§ **COLLECTED MATERIAL**:
■ ■ ■
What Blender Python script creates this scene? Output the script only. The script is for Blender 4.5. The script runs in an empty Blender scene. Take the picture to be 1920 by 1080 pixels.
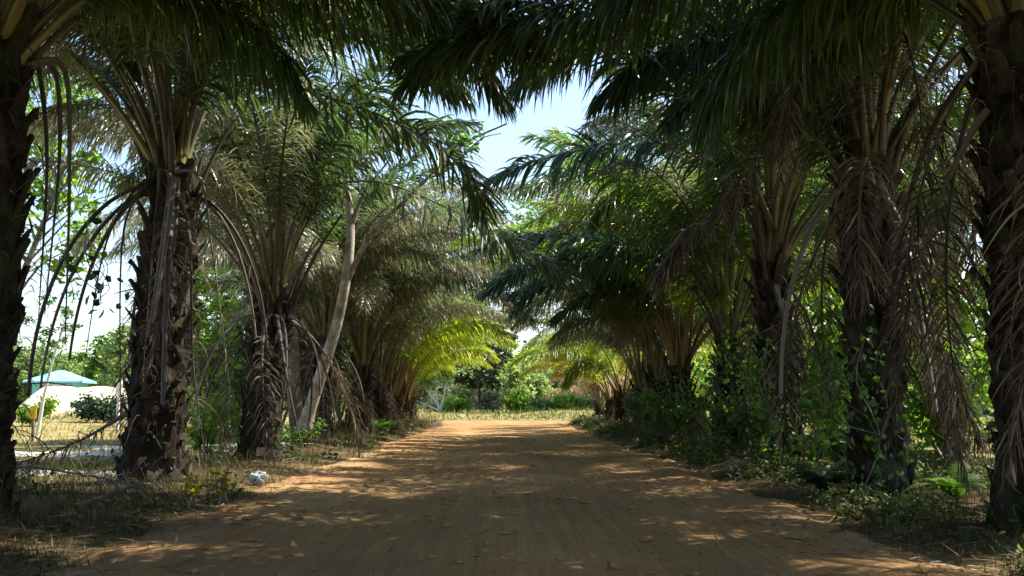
import bpy, math
import numpy as np
from mathutils import Matrix, Vector

C = bpy.context
S = C.scene
col = S.collection
RNG = np.random.default_rng(11)
PI = math.pi

# ------------------------------------------------------------------ camera
CAM = np.array([0.0, 0.0, 1.1])
PITCH, YAW, FPX = math.radians(6.48), math.radians(0.4), 1867.0
cd = bpy.data.cameras.new('camera'); cam = bpy.data.objects.new('camera', cd); col.objects.link(cam)
cam.location = CAM; cam.rotation_euler = (PI/2 + PITCH, 0, -YAW)
cd.sensor_width = 36; cd.lens = 36*FPX/1920; cd.clip_start = 0.05; cd.clip_end = 4000
S.camera = cam

# ------------------------------------------------------------------ sky and sun
SUN_EL, SUN_AZ = math.radians(56), math.radians(70)      # azimuth clockwise from +Y (the road's direction)
wd = bpy.data.worlds.new('World'); S.world = wd; wd.use_nodes = True
nt = wd.node_tree; bg = nt.nodes['Background']
sk = nt.nodes.new('ShaderNodeTexSky'); sk.sky_type = 'NISHITA'; sk.sun_disc = False
sk.sun_elevation = SUN_EL; sk.sun_rotation = SUN_AZ
sk.air_density = 1.0; sk.dust_density = 1.2; sk.ozone_density = 1.0
nt.links.new(sk.outputs[0], bg.inputs['Color']); bg.inputs['Strength'].default_value = 0.12
sl = bpy.data.lights.new('sun', 'SUN'); so = bpy.data.objects.new('sun', sl); col.objects.link(so)
sl.energy = 4.6; sl.angle = math.radians(0.55); sl.color = (1.0, 0.93, 0.80)
sd = Vector((math.cos(SUN_EL)*math.sin(SUN_AZ), math.cos(SUN_EL)*math.cos(SUN_AZ), math.sin(SUN_EL)))
so.rotation_euler = sd.to_track_quat('Z', 'Y').to_euler()
S.view_settings.view_transform = 'Standard'; S.view_settings.look = 'None'
S.view_settings.exposure = 1.45; S.view_settings.gamma = 1.0
S.cycles.use_denoising = True
S.cycles.max_bounces = 7; S.cycles.diffuse_bounces = 4; S.cycles.glossy_bounces = 2
S.cycles.transmission_bounces = 4; S.cycles.transparent_max_bounces = 4
S.cycles.sample_clamp_indirect = 6.0

# ------------------------------------------------------------------ helpers
def W(px, py, Y):
    """world point at depth Y seen at a pixel of the 1920x1080 photograph"""
    f = np.array([math.sin(YAW)*math.cos(PITCH), math.cos(YAW)*math.cos(PITCH), math.sin(PITCH)])
    r = np.array([math.cos(YAW), -math.sin(YAW), 0.0]); u = np.cross(r, f)
    d = f + (px-960)/FPX*r - (py-540)/FPX*u
    return CAM + d*(Y/d[1])

def nrm(a):
    return a/np.maximum(np.linalg.norm(a, axis=-1, keepdims=True), 1e-9)

class MB:
    """collects vertices and faces of one mesh; tone is a per-vertex value the material reads"""
    def __init__(s): s.V = []; s.T = []; s.F = []; s.n = 0
    def add(s, V, F, tone=0.5, mat=0):
        V = np.asarray(V, float).reshape(-1, 3)
        s.V.append(V); t = np.broadcast_to(np.asarray(tone, float).reshape(-1), (len(V),)) if np.ndim(tone) else np.full(len(V), tone)
        s.T.append(t); s.F.append((np.asarray(F, int)+s.n, mat)); s.n += len(V)
    def mesh(s, name, mats, smooth=True):
        V = np.concatenate(s.V).astype(np.float32); T = np.concatenate(s.T).astype(np.float32)
        me = bpy.data.meshes.new(name)
        me.vertices.add(len(V)); me.vertices.foreach_set('co', V.ravel())
        nl = sum(f.size for f, _ in s.F); npoly = sum(len(f) for f, _ in s.F)
        me.loops.add(nl); me.polygons.add(npoly)
        me.loops.foreach_set('vertex_index', np.concatenate([f.ravel() for f, _ in s.F]).astype(np.int32))
        tot = np.concatenate([np.full(len(f), f.shape[1]) for f, _ in s.F])
        me.polygons.foreach_set('loop_start', (np.cumsum(tot)-tot).astype(np.int32))
        me.polygons.foreach_set('material_index', np.concatenate([np.full(len(f), m) for f, m in s.F]).astype(np.int32))
        me.polygons.foreach_set('use_smooth', np.full(npoly, smooth))
        a = me.attributes.new('tone', 'FLOAT', 'POINT'); a.data.foreach_set('value', T)
        for m in (mats if isinstance(mats, (list, tuple)) else [mats]): me.materials.append(m)
        me.update(calc_edges=True); me.validate()
        return me

def ob(name, me, parent=None, loc=(0, 0, 0), rz=0.0, sc=1.0):
    o = bpy.data.objects.new(name, me); col.objects.link(o)
    o.location = loc; o.rotation_euler = (0, 0, rz)
    if not np.isscalar(sc): o.scale = sc
    else: o.scale = (sc, sc, sc)
    if parent is not None: o.parent = parent
    return o

def tag(o, label=None, cat=None, group=None, kind=None):
    if label: o['label'] = label
    if cat: o['category'] = cat
    if group: o['group'] = group
    if kind: o['kind'] = kind
    return o

def thing(name, label, cat, loc=(0, 0, 0), group=None):
    return tag(ob(name, None, None, loc), label, cat, group)

def catmull(P, n):
    P = np.asarray(P, float); Q = np.vstack([2*P[0]-P[1], P, 2*P[-1]-P[-2]])
    t = np.linspace(0, len(P)-1-1e-9, n); i = t.astype(int); u = (t-i)[:, None]
    a, b, c, d = Q[i], Q[i+1], Q[i+2], Q[i+3]
    return 0.5*(2*b + (c-a)*u + (2*a-5*b+4*c-d)*u**2 + (3*b-a-3*c+d)*u**3)

def tube(mb, P, R, k=6, tone=0.5, mat=0, flat=1.0):
    P = np.asarray(P, float); n = len(P); R = np.broadcast_to(np.asarray(R, float), (n,))
    T = nrm(np.gradient(P, axis=0))
    ref = np.array([0, 0, 1.0]) if abs(T[0, 2]) < .9 else np.array([1.0, 0, 0])
    x = nrm(np.cross(T, ref)); 
    for i in range(1, n):
        if np.dot(x[i], x[i-1]) < 0: x[i] *= -1
    y = np.cross(T, x)
    a = np.linspace(0, 2*PI, k, endpoint=False)
    V = P[:, None] + R[:, None, None]*(np.cos(a)[None, :, None]*x[:, None] + flat*np.sin(a)[None, :, None]*y[:, None])
    i = np.arange(n-1)[:, None]*k; j = np.arange(k)[None]; j2 = (j+1) % k
    F = np.stack([i+j, i+j2, i+k+j2, i+k+j], -1).reshape(-1, 4)
    tn = np.repeat(np.broadcast_to(np.asarray(tone, float), (n,)), k)
    mb.add(V.reshape(-1, 3), F, tn, mat)
    mb.add(P[[0, -1]], np.zeros((0, 3), int), 0.5, mat)

def strips(mb, base, d0, L, Wd, wref, droop=1.0, M=5, tone=0.5, mat=0, prof=None, fold=0.0, curl=None, tip=None):
    """many narrow leaves at once: base (n,3), d0 (n,3) starting direction, L, Wd (n,), wref (n,3) the blade's width direction"""
    n = len(base); t = np.linspace(0, 1, M)
    droop = np.broadcast_to(np.asarray(droop, float), (n,))
    p = base.copy(); V = []
    if prof is None: prof = np.interp(t, [0, .12, .45, .8, 1], [.45, .95, 1, .6, .04])
    cur = np.zeros((n, 3)) if curl is None else curl
    for q in range(M):
        tt = t[q]
        d = nrm(d0 + droop[:, None]*tt**1.2*np.array([0, 0, -1.0]) + cur*tt**2)
        w = nrm(wref - (wref*d).sum(1, keepdims=True)*d)
        h = 0.5*(Wd*prof[q])[:, None]
        V += [p - w*h, p + w*h]
        p = p + d*(L/(M-1))[:, None]
    V = np.stack(V, 1)                                   # n, 2M, 3
    k = 2*M; i = np.arange(n)[:, None]*k; j = np.arange(M-1)[None]*2
    F = np.stack([i+j, i+j+1, i+j+3, i+j+2], -1).reshape(-1, 4)
    tn = np.repeat(np.broadcast_to(np.asarray(tone, float), (n,)), k)
    if tip is not None: tn = np.clip(tn + (tip[:, None]*np.repeat(t**3, 2)[None]).ravel(), 0, 1)
    mb.add(V.reshape(-1, 3), F, tn, mat)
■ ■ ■
§ **CHALLENGE**: Reproduce the material above exactly, first line through the line that contains "S.camera = cam", minus the pictures.

§ **ANSWER IN FULL**:
What Blender Python script creates this scene? Output the script only. The script is for Blender 4.5. The script runs in an empty Blender scene. Take the picture to be 1920 by 1080 pixels.
import bpy, math
import numpy as np
from mathutils import Matrix, Vector

C = bpy.context
S = C.scene
col = S.collection
RNG = np.random.default_rng(11)
PI = math.pi

# ------------------------------------------------------------------ camera
CAM = np.array([0.0, 0.0, 1.1])
PITCH, YAW, FPX = math.radians(6.48), math.radians(0.4), 1867.0
cd = bpy.data.cameras.new('camera'); cam = bpy.data.objects.new('camera', cd); col.objects.link(cam)
cam.location = CAM; cam.rotation_euler = (PI/2 + PITCH, 0, -YAW)
cd.sensor_width = 36; cd.lens = 36*FPX/1920; cd.clip_start = 0.05; cd.clip_end = 4000
S.camera = cam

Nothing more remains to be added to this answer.